Do as much as you can as you go without specifically taking time off to look for deep optimizations.
Go back any time it is convenient and profile for bottlenecks. Not at the end of the project, but during its development.
I just added our optimized Oren-Nayar shading model to my own engine this morning and then went on to other tasks. I had a few extra minutes afterwards and did a test to see if an if in the shader could improve performance. It turned out to be slower or exactly the same in my case, but if you have a hunch and 5 minutes to test, there is also nothing wrong with doing that sporadically throughout the project either.
L. Spiro
I frequently find myself having to choose between a more readable line and a faster line. I then leave myself a big comment like this:
// Performance: use Hard2ReadFunc1() + Hard2ReadFunc2()
x = EasyToReadFunction()
That way I can save the brain power, but I will only optimize it if profiling leads me to that spot.
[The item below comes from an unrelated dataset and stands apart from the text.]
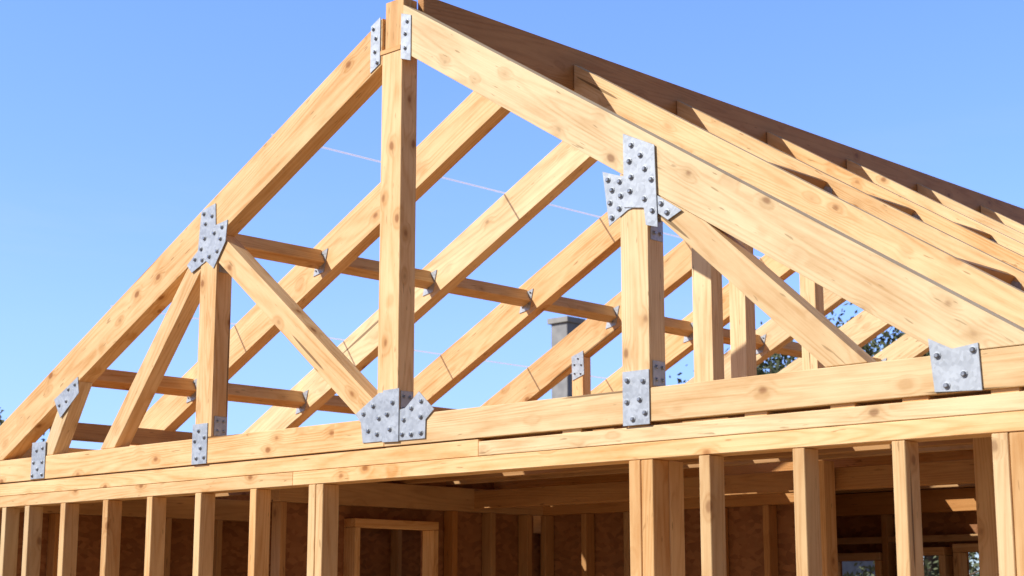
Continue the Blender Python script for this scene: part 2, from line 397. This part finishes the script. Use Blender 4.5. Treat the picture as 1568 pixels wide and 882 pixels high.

So we have 2 ways of looking at this where both have truth.
It's worth noting that some design-time choices will have a major impact on speed. Choosing to implement some system around data access patterns instead of some sort of object hierarchy is a pretty big decision, and with just a little experience can easily be determined before-hand, even though it could be considered a type of optimization. I would rather do this before rather than after.
However, optimizing my collision detection system for 2 days when I only have 10 objects on the screen at a given time is almost guaranteed a waste of time, but profiling later on will help us determine this for sure.
Spiro, for your #2, and that sin/cos, do you think the compiler wouldn't optimize the initial version?
(Not disagreeing with your point, there are lots of instances of small optimizations that, as long as they don't make the code less clear, and don't take a lot of time, should just be done.)